_DATA SECTION_.
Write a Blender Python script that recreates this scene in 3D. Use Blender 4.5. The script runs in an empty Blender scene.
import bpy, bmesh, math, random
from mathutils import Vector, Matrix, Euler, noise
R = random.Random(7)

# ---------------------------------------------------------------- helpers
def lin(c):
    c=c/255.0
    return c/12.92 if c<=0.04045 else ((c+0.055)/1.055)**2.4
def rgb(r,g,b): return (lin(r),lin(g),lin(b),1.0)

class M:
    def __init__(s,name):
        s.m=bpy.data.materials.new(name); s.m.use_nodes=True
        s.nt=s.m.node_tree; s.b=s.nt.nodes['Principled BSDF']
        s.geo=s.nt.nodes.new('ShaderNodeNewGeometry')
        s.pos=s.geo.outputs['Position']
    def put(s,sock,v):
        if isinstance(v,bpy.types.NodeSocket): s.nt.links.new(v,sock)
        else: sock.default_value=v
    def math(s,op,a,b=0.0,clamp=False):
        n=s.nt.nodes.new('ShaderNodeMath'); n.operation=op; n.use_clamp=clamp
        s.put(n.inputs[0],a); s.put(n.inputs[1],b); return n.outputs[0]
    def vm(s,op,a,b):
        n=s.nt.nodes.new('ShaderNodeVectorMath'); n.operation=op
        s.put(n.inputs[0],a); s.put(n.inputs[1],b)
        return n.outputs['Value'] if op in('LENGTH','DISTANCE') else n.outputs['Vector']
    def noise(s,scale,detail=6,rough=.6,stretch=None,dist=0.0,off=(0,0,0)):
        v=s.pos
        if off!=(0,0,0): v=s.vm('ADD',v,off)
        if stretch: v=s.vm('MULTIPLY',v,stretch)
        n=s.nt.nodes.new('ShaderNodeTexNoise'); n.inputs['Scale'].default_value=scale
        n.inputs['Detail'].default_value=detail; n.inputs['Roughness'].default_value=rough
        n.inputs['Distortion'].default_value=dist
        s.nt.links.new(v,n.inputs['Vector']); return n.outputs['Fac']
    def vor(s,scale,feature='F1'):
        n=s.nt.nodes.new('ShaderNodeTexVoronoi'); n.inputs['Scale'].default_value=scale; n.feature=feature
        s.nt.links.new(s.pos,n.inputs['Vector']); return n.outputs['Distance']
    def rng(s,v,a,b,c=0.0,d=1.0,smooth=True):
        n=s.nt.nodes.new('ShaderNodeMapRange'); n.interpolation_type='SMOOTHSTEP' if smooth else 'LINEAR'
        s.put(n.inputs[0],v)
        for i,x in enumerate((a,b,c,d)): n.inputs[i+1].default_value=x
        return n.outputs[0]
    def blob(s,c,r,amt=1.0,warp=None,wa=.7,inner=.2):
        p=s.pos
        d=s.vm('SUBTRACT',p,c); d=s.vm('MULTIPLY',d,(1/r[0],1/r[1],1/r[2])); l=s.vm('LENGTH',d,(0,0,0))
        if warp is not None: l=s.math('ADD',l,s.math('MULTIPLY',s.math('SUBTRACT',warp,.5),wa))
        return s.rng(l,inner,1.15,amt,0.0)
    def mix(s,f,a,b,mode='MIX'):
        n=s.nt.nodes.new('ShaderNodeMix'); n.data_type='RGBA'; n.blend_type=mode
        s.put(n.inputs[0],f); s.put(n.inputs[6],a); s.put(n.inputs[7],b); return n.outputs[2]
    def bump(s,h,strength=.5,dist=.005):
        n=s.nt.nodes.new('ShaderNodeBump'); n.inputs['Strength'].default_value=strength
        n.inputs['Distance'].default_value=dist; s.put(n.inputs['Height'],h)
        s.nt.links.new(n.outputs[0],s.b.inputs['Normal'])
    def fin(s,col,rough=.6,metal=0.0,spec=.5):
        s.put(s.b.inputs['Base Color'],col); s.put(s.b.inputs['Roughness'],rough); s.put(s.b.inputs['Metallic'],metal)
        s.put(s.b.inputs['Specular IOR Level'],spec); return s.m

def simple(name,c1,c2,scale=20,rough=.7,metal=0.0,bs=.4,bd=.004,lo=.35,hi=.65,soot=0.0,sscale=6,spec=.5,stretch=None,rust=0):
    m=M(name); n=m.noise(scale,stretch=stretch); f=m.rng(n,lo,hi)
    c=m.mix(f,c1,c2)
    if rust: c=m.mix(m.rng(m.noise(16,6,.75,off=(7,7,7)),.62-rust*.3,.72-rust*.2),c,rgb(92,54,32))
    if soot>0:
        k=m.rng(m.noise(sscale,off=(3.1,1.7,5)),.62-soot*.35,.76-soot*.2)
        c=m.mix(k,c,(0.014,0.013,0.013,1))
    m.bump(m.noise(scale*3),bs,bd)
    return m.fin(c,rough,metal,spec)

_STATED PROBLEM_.
Each line from the top of the material above through the line with "def rgb(r,g,b): return" must be echoed exactly, and no other line.

_FULL SOLUTION_.
Write a Blender Python script that recreates this scene in 3D. Use Blender 4.5. The script runs in an empty Blender scene.
import bpy, bmesh, math, random
from mathutils import Vector, Matrix, Euler, noise
R = random.Random(7)

# ---------------------------------------------------------------- helpers
def lin(c):
    c=c/255.0
    return c/12.92 if c<=0.04045 else ((c+0.055)/1.055)**2.4
def rgb(r,g,b): return (lin(r),lin(g),lin(b),1.0)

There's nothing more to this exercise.